Insights

A Comprehensive Overview on China’s Qualified Foreign Institutional Investor (QFII) Phase 2

A Comprehensive Overview on China’s Qualified Foreign Institutional Investor (QFII) Phase 2

In a significant move towards liberalising its financial markets, China introduced the Qualified Foreign Institutional Investor (QFII) system in 2002. This system marks the first instance where large foreign institutional investors are permitted access to China's "A" share markets, which were previously restricted to domestic investors using Renminbi (RMB). The QFII system is set to enhance the dynamism of China’s capital markets by attracting foreign capital, although with stringent regulatory controls.

What is the QFII?
The QFII system was enacted by the China Securities Regulatory Commission (CSRC) and the People's Bank of China (PBOC) on November 5, 2002, and came into effect on December 1, 2002. Under this system, qualified foreign institutional investors are allowed to convert foreign currency into RMB to invest in China’s domestic securities, specifically the "A" shares listed on Chinese stock exchanges. These shares, until the implementation of the QFII measures, were exclusively available to Chinese nationals.
The primary objectives of the QFII system are to:

• Infuse foreign capital into China’s financial markets.
• Enhance market liquidity.
• Improve the overall quality and transparency of the market by introducing global standards and practices.

Key Components of the QFII Measures

The QFII measures require foreign investors to establish a custodial relationship with a Chinese financial institution, set up a RMB bank account for investments, and appoint a single broker to manage transactions. SAFE grants an investment quota to foreign investors, determining the amount of foreign currency that can be converted into RMB for purchasing securities. Participants must manage at least USD 10 billion in assets and meet stringent financial and operational standards. QFIIs must work with an in-country custodian to manage their investment quota and a single broker for transactions.
Permitted investments include RMB-denominated financial instruments such as stocks, treasury bonds, convertible bonds, and corporate bonds. QFIIs can repatriate invested capital and profits only after a specified period and with SAFE’s approval. CSRC and SAFE conduct annual reviews to ensure compliance, with penalties for violations.


Implications of a Second Phase of Regulation


The initial phase of the QFII system has laid the groundwork for integrating foreign investment into China’s capital markets. A second phase of regulation could further liberalise these markets and address some of the initial system’s limitations. Potential developments in the second phase might include:

• Increased Quotas and Expanded Access: Allowing larger investment quotas and expanding the types of securities available for investment.
• Streamlined Approval Processes: Simplifying regulatory and approval processes for easier market entry.
• Enhanced Market Liquidity and Fungibility: Making "A" shares and other instruments more liquid and aligned with global markets.
• Improved Regulatory Coordination: Strengthening coordination between regulatory bodies for efficient monitoring and reporting.
• Diversified Investor Base: Encouraging a broader range of institutional investors to reduce market volatility.

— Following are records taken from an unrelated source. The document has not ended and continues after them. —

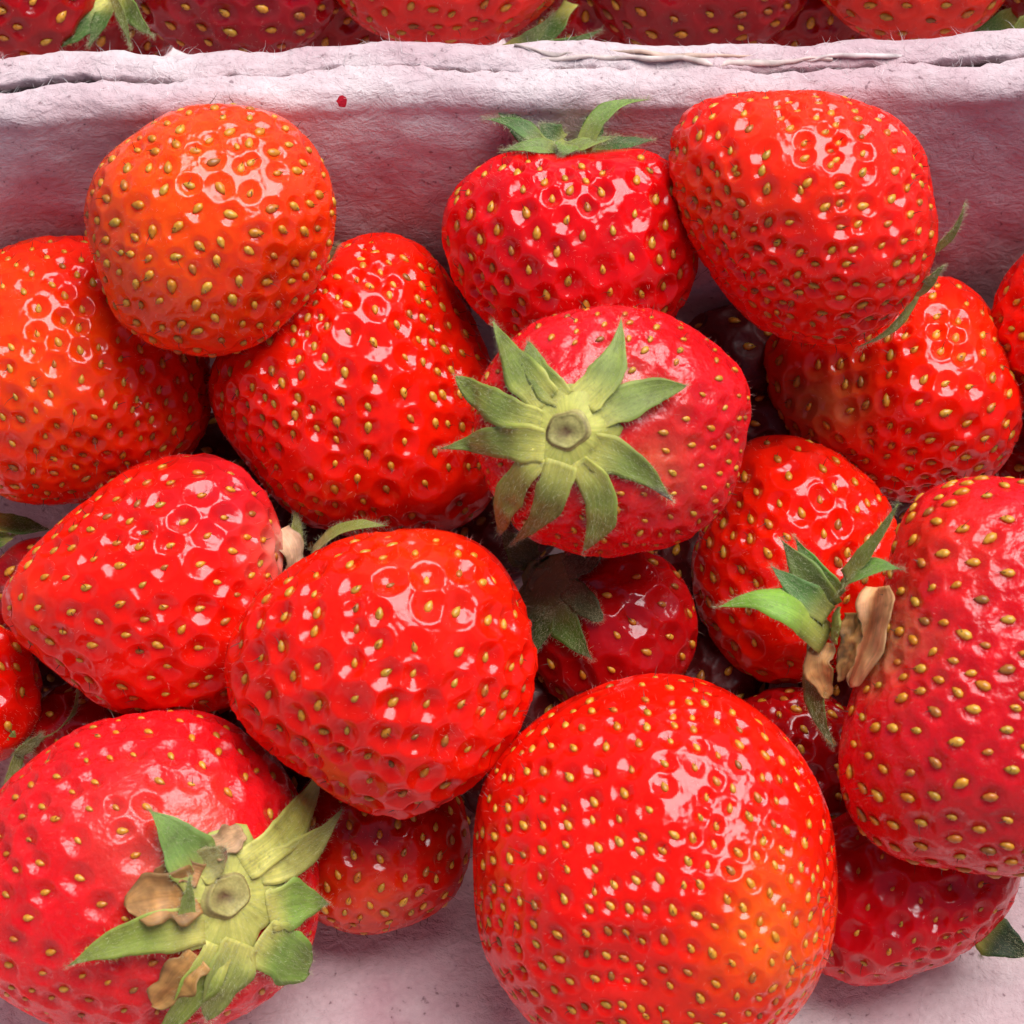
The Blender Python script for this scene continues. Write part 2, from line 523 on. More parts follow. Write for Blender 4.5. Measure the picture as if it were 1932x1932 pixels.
def torn_ply(root, u0, u1, v0, v1, width, seed, col):
    """a split layer of pulp standing a little proud of the rear rim"""
    rnd = np.random.default_rng(seed)
    n = 90
    t = np.linspace(0, 1, n)
    base = np.array([at_z(u0 + (u1 - u0) * q, v0 + (v1 - v0) * q, TRAY_H - 0.0004) for q in t])
    wv = fbm(np.stack([base[:, 0] * 160 + seed, t * 0 + .3, t * 0], 1), 3)
    w = width * np.sin(np.clip(t, .02, .98) * math.pi) ** 0.4 * (1 + 0.4 * fbm(np.stack([base[:, 0] * 330, t * 0 + 5.1 + seed, t * 0], 1), 2))
    base[:, 1] += wv * 0.0004; base[:, 2] += 0.0005 * np.sin(t * math.pi) + fbm(np.stack([base[:, 0] * 210, t * 0 + 9.7, t * 0 + seed], 1), 2) * 0.0003
    lift = 0.0004 + 0.0004 * wv
    V = np.stack([base, base + np.stack([0 * t, -w * .5, lift], 1), base + np.stack([0 * t, -w, lift * .6], 1), base + np.stack([0 * t, -w, lift * .6 - .0003], 1),
                  base + np.stack([0 * t, -w * .5, lift - .00035], 1), base + np.stack([0 * t, 0 * t, 0 * t - .0008], 1)], 1).reshape(-1, 3)
    F = []
    for i in range(n - 1):
        for j in range(6):
            k = (j + 1) % 6
            F.append((i * 6 + j, i * 6 + k, i * 6 + 6 + k, i * 6 + 6 + j))
    link('torn_ply', mesh_from('torn_ply', V, F, plain('torn_ply', col, .85)), root)
torn_ply(rear_tray, 930, 1570, 108, 116, 0.0011, 1, (.62, .50, .45))
torn_ply(rear_tray, 1150, 1420, 100, 107, 0.0008, 2, (.60, .42, .33))
torn_ply(rear_tray, 1500, 1740, 112, 100, 0.0009, 3, (.62, .52, .50))
torn_ply(rear_tray, 970, 1080, 92, 103, 0.0007, 5, (.5, .40, .36))

# ------------------------------------------------------------------ strawberries
def outline(c, pts=None, ell=None):
    th = np.linspace(-math.pi, math.pi, 721)[:-1]
    if ell:
        rx, ry, rot = ell
        a = th - math.radians(rot)
        r = rx * ry / np.sqrt((ry * np.cos(a)) ** 2 + (rx * np.sin(a)) ** 2)
        return th, r
    p = np.array(pts, float)
    dx = p[:, 0] - c[0]; dy = c[1] - p[:, 1]
    t = np.arctan2(dy, dx); r = np.hypot(dx, dy)
    o = np.argsort(t); t = t[o]; r = r[o]
    t = np.concatenate([t - 2 * math.pi, t, t + 2 * math.pi]); r = np.tile(r, 3)
    rr = np.interp(th, t, r)
    k = np.exp(-0.5 * (np.arange(-40, 41) / 13.0) ** 2); k /= k.sum()
    return th, np.convolve(np.concatenate([rr[-40:], rr, rr[:40]]), k, 'valid')

def cube_sphere(n):
    key = ('cs', n)
    if key in _cache:
        return _cache[key]
    g = np.tan(np.linspace(-1, 1, n + 1) * math.pi / 4)
    A, B = np.meshgrid(g, g, indexing='ij')
    one = np.ones_like(A)
    faces = [np.stack(x, -1) for x in ((A, B, one), (B, A, -one), (one, A, B), (-one, B, A), (B, one, A), (A, -one, B))]
    V = nrm(np.concatenate([f.reshape(-1, 3) for f in faces]))
    m = n + 1
    i, j = np.meshgrid(np.arange(n), np.arange(n), indexing='ij')
    q = np.stack([i * m + j, (i + 1) * m + j, (i + 1) * m + j + 1, i * m + j + 1], -1).reshape(-1, 4)
    F = np.concatenate([q + k * m * m for k in range(6)])
    keyv = np.round(V * 1e5).astype(np.int64)
    _, first, inv = np.unique(keyv, axis=0, return_index=True, return_inverse=True)
    inv = inv.reshape(-1)
    V = V[first]; F = inv[F]
    # make sure faces look outward
    nn = np.cross(V[F[:, 1]] - V[F[:, 0]], V[F[:, 2]] - V[F[:, 0]])
    flip = (nn * V[F[:, 0]]).sum(1) < 0
    F[flip] = F[flip][:, ::-1]
    _cache[key] = (V, F)
    return V, F
_cache = {}

def seed_mesh():
    V = [(0, 0, 1.15)]
    for z, r in ((0.62, 0.62), (0.0, 1.0), (-0.62, 0.80)):
        for k in range(8):
            a = k * math.pi / 4
            V.append((r * 0.62 * math.cos(a), r * 0.46 * math.sin(a), z))
    V.append((0, 0, -1.0))
    F = []
    for k in range(8):
        j = (k + 1) % 8
        F.append((0, 1 + k, 1 + j))
        for q in (0, 1):
            a, b, c, d = 1 + q * 8 + k, 1 + q * 8 + j, 9 + q * 8 + j, 9 + q * 8 + k
            F += [(a, d, c), (a, c, b)]
        F.append((25, 17 + j, 17 + k))
    return mesh_from('seed', V, F, M_SEED)
SEED = seed_mesh()

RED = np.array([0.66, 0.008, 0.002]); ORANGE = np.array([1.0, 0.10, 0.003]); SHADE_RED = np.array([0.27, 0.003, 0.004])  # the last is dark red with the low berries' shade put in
ROSE = np.array([0.52, 0.012, 0.022]); PALE = np.array([0.72, 0.30, 0.22]); TAN = np.array([0.62, 0.30, 0.12]); YEL = np.array([0.66, 0.30, 0.03])

class Berry:
    pass

def shape(b, d):
    """directions -> points (picture units, berry frame: x right, y up, z to camera)"""
    th = np.arctan2(d[:, 1], d[:, 0])
    sp = np.hypot(d[:, 0], d[:, 1])
    rho = np.interp(th, b.th, b.rho, period=2 * math.pi)
    w = sstep(0.0, 0.85, sp)
    rr = (b.mean_rho(th) * (1 - w) + rho * w) * sp
    z = b.D * d[:, 2]
    x = rr * np.cos(th); y = rr * np.sin(th)
    cz = np.clip(d[:, 2], 0, 1) ** 1.5
    x = x + b.apex[0] * cz; y = y + b.apex[1] * cz
    p = np.stack([x, y, z], 1)
    lum = fbm(d * 1.6 + b.seed * 3.7, 2) * b.lump * b.R * 1.2 + vnoise(d * 4.3 + b.seed * 1.7) * 0.014 * b.R
    p = p + d * (lum * (0.35 + 0.65 * np.abs(d[:, 2])))[:, None]
    for (u, v, rad, amp) in b.bumps:
        gx, gy = u - b.c[0], b.c[1] - v
        g = np.exp(-((x - gx) ** 2 + (y - gy) ** 2) / (2 * rad * rad)) * (d[:, 2] > -0.2)
        p = p + d * (amp * g)[:, None]
    return p

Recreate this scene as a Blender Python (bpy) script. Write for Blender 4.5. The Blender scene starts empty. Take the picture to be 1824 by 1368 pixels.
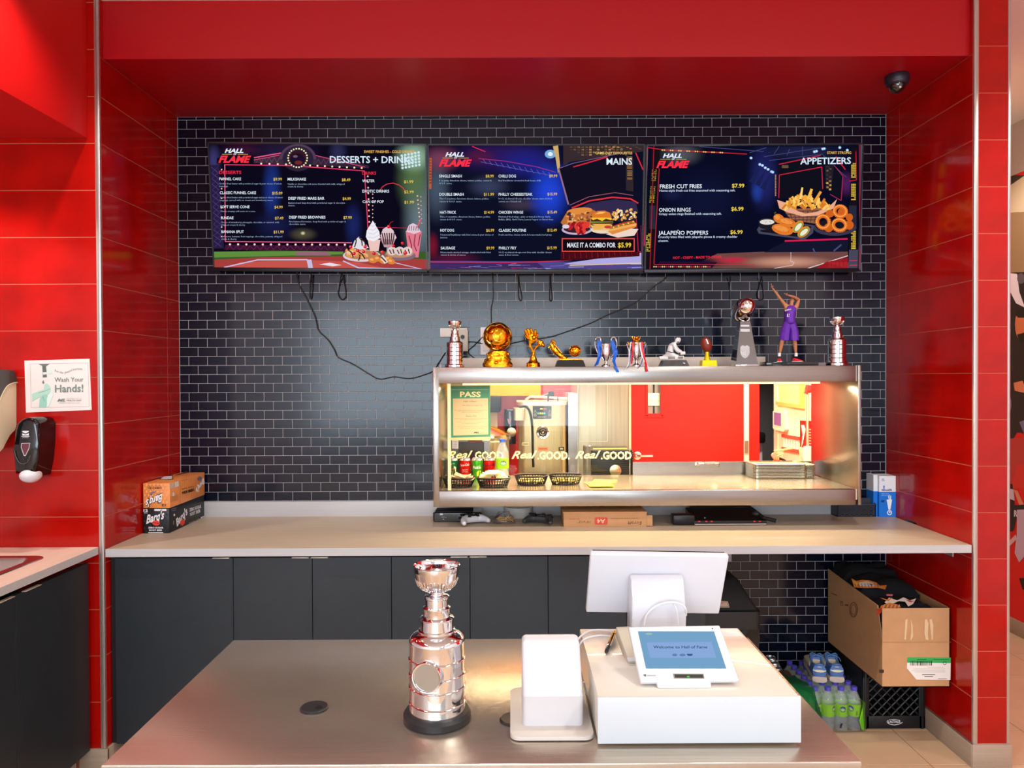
import bpy, bmesh, math, random
from mathutils import Vector, Matrix, Euler
random.seed(7)
PI = math.pi
SC = bpy.context.scene
COL = SC.collection

# ------------------------------------------------------------------ camera
F = 1331.774
YAW, PITCH, ROLL, EYE = -0.00172, -0.01026, -0.00448, 1.694
_cy, _sy, _cp, _sp, _cr, _sr = math.cos(YAW), math.sin(YAW), math.cos(PITCH), math.sin(PITCH), math.cos(ROLL), math.sin(ROLL)
WV = Vector((-_sy*_cp, _cy*_cp, _sp))
_r0 = Vector((_cy, _sy, 0)); _u0 = _r0.cross(WV)
RV = _cr*_r0 + _sr*_u0
UV = -_sr*_r0 + _cr*_u0
cd = bpy.data.cameras.new('camera'); cam = bpy.data.objects.new('camera', cd); COL.objects.link(cam)
cd.sensor_width = 36; cd.lens = F/1824*36; cd.clip_start = .05; cd.clip_end = 100
m = Matrix.Identity(4)
for i in range(3):
    m[i][0] = RV[i]; m[i][1] = UV[i]; m[i][2] = -WV[i]
m[2][3] = EYE
cam.matrix_world = m
SC.camera = cam

# ------------------------------------------------------------------ world, lamps, exposure
SC.view_settings.view_transform = 'Standard'; SC.view_settings.look = 'None'
SC.cycles.transparent_max_bounces = 32
SC.view_settings.exposure = 0.0; SC.view_settings.gamma = 1; SC.view_settings.use_curve_mapping = False
wd = bpy.data.worlds.new('daylight'); SC.world = wd; wd.use_nodes = True
bg = wd.node_tree.nodes['Background']; bg.inputs[0].default_value = (.78, .88, 1, 1); bg.inputs[1].default_value = 1.1
def lamp(name, kind, loc, power, col=(1, .95, .88), size=.1, sy=None, rot=(0, 0, 0), cone=None, blend=.5):
    l = bpy.data.lights.new(name, kind); l.energy = power; l.color = col
    if kind == 'AREA':
        l.shape = 'RECTANGLE' if sy else 'DISK'; l.size = size
        if sy: l.size_y = sy
    elif kind == 'SPOT':
        l.shadow_soft_size = size; l.spot_size = cone or 2.2; l.spot_blend = blend
    else: l.shadow_soft_size = size
    o = bpy.data.objects.new(name, l); COL.objects.link(o); o.location = loc; o.rotation_euler = rot
    return o
lamp('shopfront_daylight', 'AREA', (-1.0, -5.9, 1.9), 300, (.74, .88, 1), 5.2, 2.3, (PI/2, 0, 0))
WARM = (1, .93, .84)
for (x, y) in ((-1.55, 2.45), (-.2, 2.45), (1.35, 2.45), (2.6, 2.6)):
    lamp('ceiling_spot', 'SPOT', (x, y, 3.29), 50, WARM, .035, cone=2.3, blend=.6)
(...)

The QFII system represents a crucial step in opening China’s financial markets to the world. While the initial measures are designed to ensure controlled and regulated entry of foreign capital, the second phase of regulation holds the promise of further liberalisation, increased investment opportunities, and enhanced market integration. As China continues to evolve its financial landscape, the QFII system will likely play a crucial role in shaping the future of global investment in China's expanding economy.